His family has been so adamant about him getting married or at least having a partner, that they put this pressure onto his shoulders.
That’s one of the most common reasons someone would pretend to love another.
He found the first girl who was willing to give him a chance, so he wouldn’t need to meet the wrath of his mother. That’s what happens when someone’s a momma’s boy and doesn’t know how to say no to her. All he knows is to nod his head and go along with whatever she tells him to do.
You’ll know that this is the case when he talks to his parents more than he talks to you. For some reason, he seems to be a little aloof around you, but with them, he comes to life.
12. He’s seeking physical pleasure
And last, but certainly not least, is the fact that some men seek physical pleasure above anything and everything else. It’s their way of searching for fulfillment when they’re completely hollow inside.
When you’re the type of girl who only gives herself to men she trusts, men will often turn to deception and lies to get to you. He can’t be authentic with you if he wants you, because that would only shut all the doors.
When you first met him, he was the most amazing guy out there. He was kind, charming, and totally in love with you. Or so it seemed. You wanted to get to know him better, but he ended up giving you the spotlight.

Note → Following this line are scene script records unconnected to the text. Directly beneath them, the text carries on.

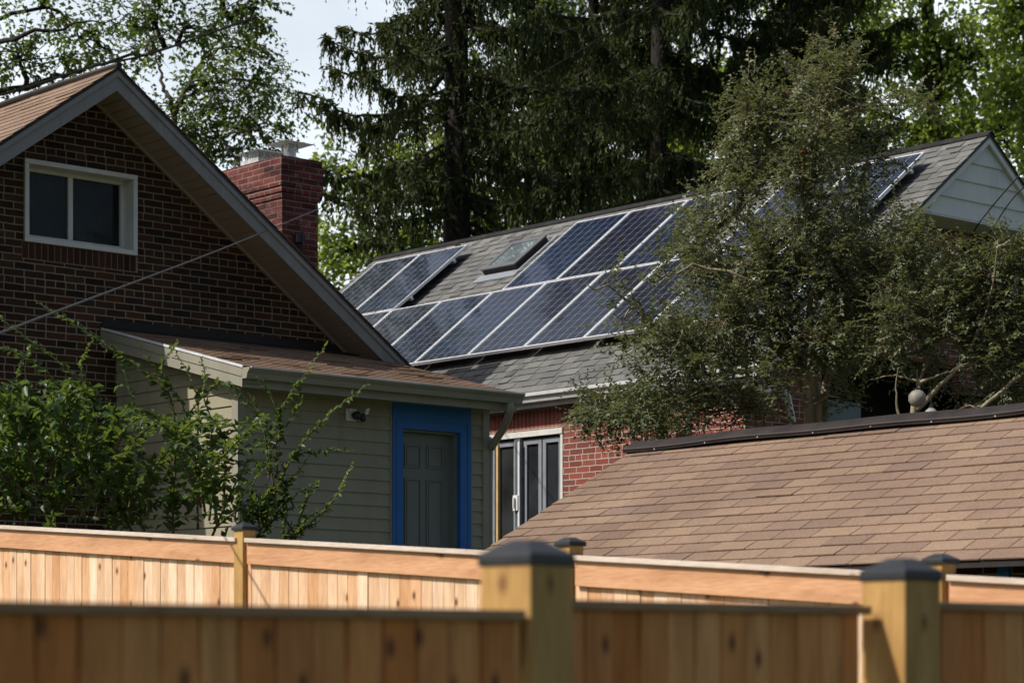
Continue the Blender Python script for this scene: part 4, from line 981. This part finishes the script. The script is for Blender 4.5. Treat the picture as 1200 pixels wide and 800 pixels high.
MY = broad_tree('crape_myrtle', 'large crape myrtle with small dark leaves and pale trunk, in front of the solar roof', 'tree', 'crape myrtles by the garage', b0,
    [b0]+tr, .10,
    blobs_px([(770, 390, D-.6, 48, 24, 34), (800, 430, D-.4, 65, 38, 66), (745, 485, D-.2, 52, 12, 22), (820, 485, D-.2, 70, 28, 62), (850, 375, D-.3, 60, 40, 66), (820, 300, D, 45, 34, 34), (850, 240, D, 55, 34, 48), (895, 310, D-.4, 66, 45, 46),
              (900, 190, D+.2, 66, 42, 38), (870, 120, D+.3, 45, 36, 24), (960, 120, D+.2, 80, 42, 46), (945, 185, D, 66, 40, 36), (1030, 120, D+.4, 60, 34, 34), (1000, 235, D-.2, 45, 20, 8), (1050, 300, D, 50, 26, 40), (1075, 350, D, 50, 30, 40), (1020, 375, D-.3, 50, 30, 44), (960, 295, D-.5, 55, 34, 46),
              (940, 390, D-.6, 60, 40, 62), (1000, 335, D-.4, 65, 38, 60), (1060, 290, D-.2, 50, 34, 38), (885, 450, D-.5, 50, 32, 60), (1010, 410, D-.2, 55, 36, 48), (765, 330, D-.6, 12, 8, 4), (725, 380, D-.6, 22, 12, 5), (690, 332, D-.7, 16, 8, 5), (735, 345, D-.7, 24, 12, 6), (690, 482, D-.2, 26, 8, 8), (925, 260, D-.3, 50, 34, 30), (975, 85, D+.2, 50, 20, 16), (985, 465, D-.3, 36, 16, 8)], 1.08, .28),
    L_MYR, B_MYR, (.054, .036), .12, 34, red=.3, droop=.1, limb_r=.018, flowers=11, extra=st, grow=.16, spray=(.12, .34, .021, 6, .1))
D = 19.4
b = at(1070, 500, D); b0 = (b[0], b[1], .6); st = []
for pts, r in (([(1072, 510), (1073, 470), (1080, 440), (1095, 405), (1110, 350)], .035), ([(1078, 448), (1110, 436), (1135, 424)], .018), ([(1078, 446), (1045, 440), (1015, 446)], .016), ([(1055, 500), (1050, 460), (1052, 430)], .02),
               ([(1074, 480), (1130, 420), (1160, 350), (1170, 280)], .03), ([(1095, 405), (1140, 380), (1190, 380)], .02), ([(1120, 488), (1130, 476), (1150, 478)], .012)):
    dz = rng.uniform(-.4, .4); n = len(pts); st.append(([at(p[0], p[1], D+dz*i/(n-1)) for i, p in enumerate(pts)], r*.85, .004))
broad_tree('crape_myrtle', 'smaller crape myrtle with dark leaves at the right edge, holding the lanterns', 'tree', 'crape myrtles by the garage', b0,
    [b0, at(1070, 520, D), at(1073, 470, D)], .05,
    blobs_px([(1110, 330, D, 60, 36, 66), (1160, 315, D, 50, 24, 44), (1190, 350, D, 60, 45, 66), (1130, 385, D, 60, 34, 66), (1190, 420, D, 60, 45, 66), (1060, 370, D, 45, 30, 44), (1060, 412, D+.3, 40, 18, 26), (1235, 330, D, 55, 50, 44), (1205, 285, D, 30, 14, 8), (1180, 470, D+.6, 60, 26, 40), (1110, 430, D+.8, 60, 22, 26), (1245, 420, D, 50, 60, 30)], 1.08, .38),
    L_MYR, B_MYR, (.054, .036), .12, 34, red=.12, droop=.1, limb_r=.018, extra=st, spray=(.12, .34, .021, 6, .1))

# ---- shrubs
D = 16.6
SB = thing('garden_shrub', 'bushy green shrub with long arching shoots in front of the dark brick wall', 'shrub', tuple(at(150, 640, D)), 'green shrubs behind the sunlit fence', frame='W')
P = [[(205, 560), (200, 470), (160, 430), (100, 388), (42, 353)], [(180, 560), (140, 500), (95, 450), (60, 418), (0, 372)], [(60, 560), (75, 470), (40, 425), (-15, 400)], [(232, 620), (228, 540), (212, 470), (185, 440), (165, 400)],
     [(240, 600), (232, 520), (232, 470), (222, 440), (206, 413)], [(262, 600), (262, 530), (240, 470), (240, 440), (235, 418)], [(200, 540), (225, 480), (262, 448), (290, 470), (306, 492)], [(230, 560), (252, 520), (275, 505), (296, 500)],
     [(100, 560), (110, 480), (95, 430), (110, 395)], [(20, 600), (30, 500), (20, 440), (40, 400)], [(150, 600), (165, 520), (150, 450), (135, 410)], [(250, 620), (275, 600), (300, 590), (322, 575)], [(120, 520), (60, 500), (20, 480), (-20, 490)], [(200, 470), (190, 430), (210, 400)]]
for _ in range(84):
    x = rng.uniform(-30, 262); y = rng.uniform(500, 640)
    if rng.random() < (.45 if x > 135 and y < 575 else .15): continue
    a = rng.normal(0, .7); l = rng.uniform(45, 120); q = rng.uniform(-.9, .6)
    x2 = x+l*math.sin(a); y2 = max(y-l*abs(math.cos(a)), (445 if x < 150 else 490)+rng.uniform(-15, 40)); xx = x2+rng.normal(0, 22)
    P.append([(x, y, q), ((x+x2)/2+rng.normal(0, 8), (y+y2)/2-8, q-.1), (x2, y2, q-.2), (xx, y2+rng.uniform(-8, 16), q-.3)])
mb, C, Dd, N, S, TT = shoots(SB, P, D, None, .009, .0125, .5)
part('stems', mb, B_BRN, SB, smooth=True, frame='W')
k = rng.integers(0, len(C), 3000); C2 = C[k]+rng.normal(0, .05, (3000, 3)); keep = C2[:, 2] < np.where(C2[:, 0] > at(150, 0, D)[0], at(0, 570, D)[2], at(0, 450, D)[2]); C2 = C2[keep]
C = np.concatenate([C, C2]); n2_ = len(C2); Dd = np.concatenate([Dd, rvec(n2_)+(0, 0, -.3)]); N = np.concatenate([N, rvec(n2_)*.5+(0, 0, 1)]); S = np.concatenate([S, rng.uniform(.6, 1.2, n2_)]); TT = np.concatenate([TT, rng.uniform(.1, .5, n2_)])
leaf_mesh('leaves', C, Dd, N, .084*S, .050*S, TT, L_SHR, SB)
D = 17.8
SB2 = thing('garden_shrub', 'sparse green shrub with long bare-stemmed shoots in front of the olive siding', 'shrub', tuple(at(305, 650, D)), 'green shrubs behind the sunlit fence', frame='W')
P = [[(325, 560), (322, 520), (300, 485), (262, 452)], [(322, 580), (316, 520), (335, 470), (360, 435), (384, 402)], [(310, 610), (330, 560), (352, 522), (390, 482), (432, 449)], [(320, 560), (345, 535), (375, 528), (412, 527)],
     [(300, 630), (325, 590), (345, 560), (363, 533)], [(330, 640), (365, 612), (395, 580), (414, 543)], [(300, 640), (330, 595), (350, 578), (374, 566)], [(315, 560), (312, 520), (305, 490), (291, 460)], [(318, 530), (330, 500), (315, 460), (300, 440)],
     [(335, 520), (325, 490), (338, 470), (350, 490)], [(280, 640), (300, 600), (320, 580), (330, 570)], [(300, 650), (345, 625), (375, 610)], [(290, 640), (292, 600), (300, 560), (318, 545)], [(285, 650), (320, 610), (330, 600), (360, 590)], [(335, 500), (352, 470), (340, 445)]]
for _ in range(26):
    x = rng.uniform(270, 350); y = rng.uniform(590, 640); a = rng.normal(.2, .5); l = rng.uniform(30, 60); P.append([(x, y), (x+l*.5*math.sin(a), y-l*.5), (x+l*math.sin(a), y-l*.9+5)])
mb, C, Dd, N, S, TT = shoots(SB2, P, D, None, .008, .0125, .9)
part('stems', mb, B_BRN, SB2, smooth=True, frame='W')
leaf_mesh('leaves', C, Dd, N, .072*S, .044*S, TT, L_SHR, SB2)

# ================================================================== LIGHT, SKY, CAMERA
sd = np.array((*G2W((-1.0, .42, 0))[:2], 1.15)); sd /= np.linalg.norm(sd)
sun = bpy.data.lights.new('sun', 'SUN'); sun.energy = 5.0; sun.angle = math.radians(.55); sun.color = (1, .95, .87)
so = bpy.data.objects.new('sun', sun); COL.objects.link(so)
from mathutils import Vector
so.rotation_euler = Vector(tuple(sd)).to_track_quat('Z', 'Y').to_euler()
w = bpy.data.worlds.new('World'); scene.world = w; w.use_nodes = True
nt = w.node_tree; bg = nt.nodes['Background']; sk = nt.nodes.new('ShaderNodeTexSky'); sk.sky_type = 'NISHITA'; sk.sun_disc = False
sk.sun_elevation = math.asin(sd[2]); sk.sun_rotation = math.atan2(sd[0], sd[1]); sk.air_density = 1.0; sk.dust_density = 3.0; sk.ozone_density = 1.0
# thin bright cloud, shaped to stay ahead of the camera and spare shaded walls
tc = nt.nodes.new('ShaderNodeTexCoord'); sx = nt.nodes.new('ShaderNodeSeparateXYZ'); nt.links.new(tc.outputs[0], sx.inputs[0])
def wm(op, a, b):
    n = nt.nodes.new('ShaderNodeMath'); n.operation = op; n.use_clamp = False
    for i, v in ((0, a), (1, b)):
        if isinstance(v, bpy.types.NodeSocket): nt.links.new(v, n.inputs[i])
        else: n.inputs[i].default_value = v
    return n.outputs[0]
no = nt.nodes.new('ShaderNodeTexNoise'); nt.links.new(tc.outputs[0], no.inputs['Vector']); no.inputs['Scale'].default_value = 3.2; no.inputs['Detail'].default_value = 7
el = wm('SUBTRACT', 1.2, wm('MULTIPLY', sx.outputs[2], 1.55)); az = wm('ADD', .1, wm('MULTIPLY', sx.outputs[1], 1.1))
cf = wm('MULTIPLY', wm('MULTIPLY', el, az), wm('ADD', .0, wm('MULTIPLY', no.outputs[0], 1.75)))
cf = wm('MINIMUM', wm('MAXIMUM', cf, 0.0), .95)
mx = nt.nodes.new('ShaderNodeMix'); mx.data_type = 'RGBA'; nt.links.new(cf, mx.inputs[0]); nt.links.new(sk.outputs[0], mx.inputs[6]); mx.inputs[7].default_value = (12.6, 13.6, 14.4, 1)   # cloud brightness, kept low and ahead of the camera
nt.links.new(mx.outputs[2], bg.inputs[0]); bg.inputs[1].default_value = .095
cam = bpy.data.cameras.new('camera'); co = bpy.data.objects.new('camera', cam); COL.objects.link(co)
co.location = (0, 0, EYE); co.rotation_euler = (math.radians(90), 0, 0)
cam.sensor_width = 36; cam.lens = FOC/1200*36; cam.shift_y = 370/1200; cam.clip_end = 1000; cam.clip_start = .1
cam.dof.use_dof = True; cam.dof.focus_distance = 20.5; cam.dof.aperture_fstop = 3.9
scene.camera = co
scene.view_settings.view_transform = 'Standard'; scene.view_settings.look = 'None'; scene.view_settings.exposure = 0; scene.view_settings.gamma = 1
scene.cycles.use_denoising = True
scene.cycles.max_bounces = 6; scene.cycles.diffuse_bounces = 3; scene.cycles.transparent_max_bounces = 4
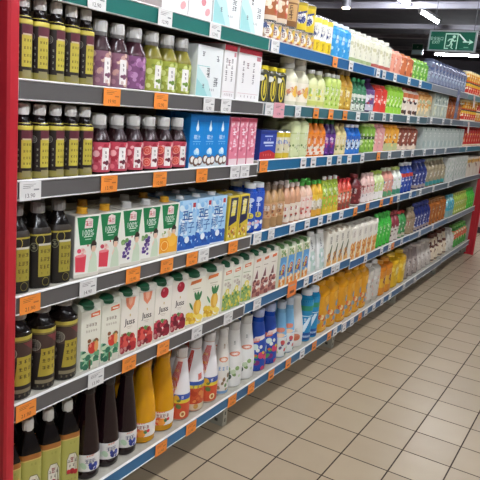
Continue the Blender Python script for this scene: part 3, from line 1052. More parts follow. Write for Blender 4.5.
# boxes and cartons
Cn('boxteal', 'drink_gift_box', .78, .85, 1.0, '#e8ebe8', 'box', art=a_box_teal, side=a_side('#dfe5e3', '#9cc4c4'), bev=.0015)
Cn('boxtop', 'drink_gift_box', .86, 1.25, 1.0, '#e8ebe8', 'box', art=a_box_teal, side=a_side('#dfe5e3', '#9cc4c4'), bev=.0015)
Cn('boxpink', 'drink_gift_box', .66, 1.25, 1.0, '#ece6e4', 'box', art=a_box_pink, side=a_side('#e8e0de', '#d9b4b4'), bev=.0015)
Cn('boxwhite', 'drink_gift_box', .46, .95, .9, '#eeebe8', 'box', art=a_box_white, side=a_side('#e4dfdc', '#c98a90'), bev=.0015, top='#b4303c')
Cn('boxwide', 'drink_gift_box', .88, .95, .9, '#eeebe8', 'box', art=a_box_white, side=a_side('#e4dfdc', '#c98a90'), bev=.0015, top='#b4303c')
Cn('cocoblue', 'coconut_juice_carton', .36, .93, .36, '#1178bf', art=a_coco_blue, side=a_side('#0f74ba', '#4aa0d8'))
Cn('pinkc', 'juice_carton', .33, .90, .33, '#d97c90', art=a_pink, side=a_side('#cf6f84', '#eec2ca'))
Cn('bluebox', 'drink_gift_box', .70, .60, .5, '#243a8e', 'box', art=a_bluebox, side=a_side('#22367f', '#8c9ac8'))
for q in ('red', 'grape', 'orange'):
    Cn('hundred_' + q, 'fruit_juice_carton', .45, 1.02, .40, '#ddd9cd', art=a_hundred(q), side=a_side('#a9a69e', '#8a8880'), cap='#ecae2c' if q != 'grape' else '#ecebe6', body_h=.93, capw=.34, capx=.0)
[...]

He pretends to listen to you because he knows you’ll think he’s interested in getting to know you. In actuality, the only thing he wants from you is your body.
I know that it’s heartbreaking, but it’s unfortunately true. More often than not, you’ll find yourself in a situation where someone would pretend to love you and you won’t be able to fathom why. You just want a genuine connection with someone, but he isn’t the guy to give it to you.
If he’s not in love with you but only seeks physical pleasure, you’ll see it. You’ll recognize it in the way that when he gets what he came for, he starts to ghost you more often. And then he’ll walk out of your life before you’re even able to comprehend what happened.